BAG, Urteil vom 19.05.2015 - 9 AZR 725/13

Fundstelle: BeckRS 2015, 70363

Tipp:

Will der Arbeitgeber von der Kürzungsmöglichkeit des § 17 BEEG Gebrauch machen, muss er dies dem betreffenden Elternteil vor Beendigung des Arbeitsverhältnisses mitteilen.

Zu empfehlen ist, die Erklärung schon unmittelbar nach dem Zeitpunkt des Elternzeitverlangens abzugeben, um keine Rechte zu verlieren.


§ 17 BEEG Urlaub

(1) Der Arbeitgeber kann den Erholungsurlaub, der dem Arbeitnehmer oder der Arbeitnehmerin für das Urlaubsjahr zusteht, für jeden vollen Kalendermonat der Elternzeit um ein Zwölftel kürzen.

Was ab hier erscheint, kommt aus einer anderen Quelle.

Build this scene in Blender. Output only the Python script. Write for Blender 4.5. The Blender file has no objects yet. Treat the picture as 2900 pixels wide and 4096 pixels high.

Dies gilt nicht, wenn der Arbeitnehmer oder die Arbeitnehmerin während der Elternzeit bei seinem oder ihrem Arbeitgeber Teilzeitarbeit leistet.
(2) Hat der Arbeitnehmer oder die Arbeitnehmerin den ihm oder ihr zustehenden Urlaub vor dem Beginn der Elternzeit nicht oder nicht vollständig erhalten, hat der Arbeitgeber den Resturlaub nach der Elternzeit im laufenden oder im nächsten Urlaubsjahr zu gewähren.
(3) Endet das Arbeitsverhältnis während der Elternzeit oder wird es im Anschluss an die Elternzeit nicht fortgesetzt, so hat der Arbeitgeber den noch nicht gewährten Urlaub abzugelten.
(4) Hat der Arbeitnehmer oder die Arbeitnehmerin vor Beginn der Elternzeit mehr Urlaub erhalten, als ihm oder ihr nach Absatz 1 zusteht, kann der Arbeitgeber den Urlaub, der dem Arbeitnehmer oder der Arbeitnehmerin nach dem Ende der Elternzeit zusteht, um die zu viel gewährten Urlaubstage kürzen.